Geometric quantification for nonlinear deformation in knitted fabrics
For researchers in architected materials and soft robotics, this framework offers a quantitative language to describe nonlinear deformation in knits, which can be coupled with models and design workflows.
This paper introduces a geometric quantification framework for knitted fabrics that reconstructs smooth yarn centerlines and fabric surfaces from sparse representations, enabling the decomposition of global deformation into stitch reorientation, loop bending, surface bending, and dilation. The framework reveals how regions of large geometric variation emerge and evolve over time, providing a unified geometric state space for comparing structures and identifying mechanical localization.
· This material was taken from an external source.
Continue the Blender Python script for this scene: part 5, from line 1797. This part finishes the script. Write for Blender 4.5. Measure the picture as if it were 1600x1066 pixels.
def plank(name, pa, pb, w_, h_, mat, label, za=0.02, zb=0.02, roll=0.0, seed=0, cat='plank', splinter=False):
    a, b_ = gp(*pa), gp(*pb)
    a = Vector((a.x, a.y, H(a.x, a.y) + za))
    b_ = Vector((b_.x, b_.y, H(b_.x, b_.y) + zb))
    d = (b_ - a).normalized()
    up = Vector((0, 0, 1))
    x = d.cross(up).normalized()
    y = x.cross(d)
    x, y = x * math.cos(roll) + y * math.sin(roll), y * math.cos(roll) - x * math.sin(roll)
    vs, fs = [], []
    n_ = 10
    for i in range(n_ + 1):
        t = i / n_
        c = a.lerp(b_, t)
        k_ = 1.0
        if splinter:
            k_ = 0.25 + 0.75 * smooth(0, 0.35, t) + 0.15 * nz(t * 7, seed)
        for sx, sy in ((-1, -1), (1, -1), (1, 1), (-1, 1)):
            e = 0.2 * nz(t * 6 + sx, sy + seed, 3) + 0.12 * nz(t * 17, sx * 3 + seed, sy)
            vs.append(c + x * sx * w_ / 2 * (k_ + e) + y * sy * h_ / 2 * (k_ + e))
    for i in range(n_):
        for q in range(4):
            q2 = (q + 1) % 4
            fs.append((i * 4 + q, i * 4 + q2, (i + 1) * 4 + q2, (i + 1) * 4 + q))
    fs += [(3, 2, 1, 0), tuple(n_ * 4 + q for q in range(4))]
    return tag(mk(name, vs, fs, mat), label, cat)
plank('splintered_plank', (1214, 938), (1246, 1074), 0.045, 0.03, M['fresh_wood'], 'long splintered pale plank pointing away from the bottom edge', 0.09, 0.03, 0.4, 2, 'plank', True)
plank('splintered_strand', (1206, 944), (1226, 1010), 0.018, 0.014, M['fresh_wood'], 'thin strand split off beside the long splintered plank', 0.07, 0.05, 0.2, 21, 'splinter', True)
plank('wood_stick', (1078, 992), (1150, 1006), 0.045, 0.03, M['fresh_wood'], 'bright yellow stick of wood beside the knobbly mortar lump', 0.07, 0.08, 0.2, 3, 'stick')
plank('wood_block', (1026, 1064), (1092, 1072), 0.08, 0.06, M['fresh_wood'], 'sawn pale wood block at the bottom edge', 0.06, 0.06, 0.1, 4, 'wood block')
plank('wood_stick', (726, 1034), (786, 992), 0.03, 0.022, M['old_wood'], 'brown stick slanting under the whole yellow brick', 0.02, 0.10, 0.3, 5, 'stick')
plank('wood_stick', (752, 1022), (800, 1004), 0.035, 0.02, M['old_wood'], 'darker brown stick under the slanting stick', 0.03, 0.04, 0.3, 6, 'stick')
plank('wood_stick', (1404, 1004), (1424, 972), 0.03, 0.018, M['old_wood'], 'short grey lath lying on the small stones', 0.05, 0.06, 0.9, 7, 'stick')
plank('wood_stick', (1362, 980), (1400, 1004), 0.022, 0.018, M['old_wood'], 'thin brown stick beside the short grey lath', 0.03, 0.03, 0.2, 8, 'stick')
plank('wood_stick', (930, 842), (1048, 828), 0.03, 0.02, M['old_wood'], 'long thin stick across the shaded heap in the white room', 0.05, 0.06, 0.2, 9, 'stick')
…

Knitted fabrics exemplify a broad class of architected materials capable of large deformations, enabling shape morphing, mechanical biocompatibility, and embedded multifunctionality without material damage. Although geometric nonlinearity has been intuitively utilized in their design, a quantitative description of stitch-resolved deformation and its temporal evolution remains lacking. Here, we introduce a geometric quantification framework that reconstructs smooth yarn centerlines and fabric surfaces from sparse yarn-level representations and extracts interpretable descriptors across dimensions. Applied to representative knitted structures, this framework resolves how global deformation is distributed among stitch reorientation, loop bending, surface bending, and dilation. Moreover, it reveals how regions of large geometric variation emerge, persist, and redistribute over time. Rather than directly measuring stress, these geometric descriptors define a unified geometric state space for comparing knitted structures and identifying candidate regions of mechanical localization. The framework provides a quantitative language for nonlinear deformation in knits and establishes a geometry-based representation that can be coupled to constitutive models, experimental measurements, and graph-based inverse-design workflows.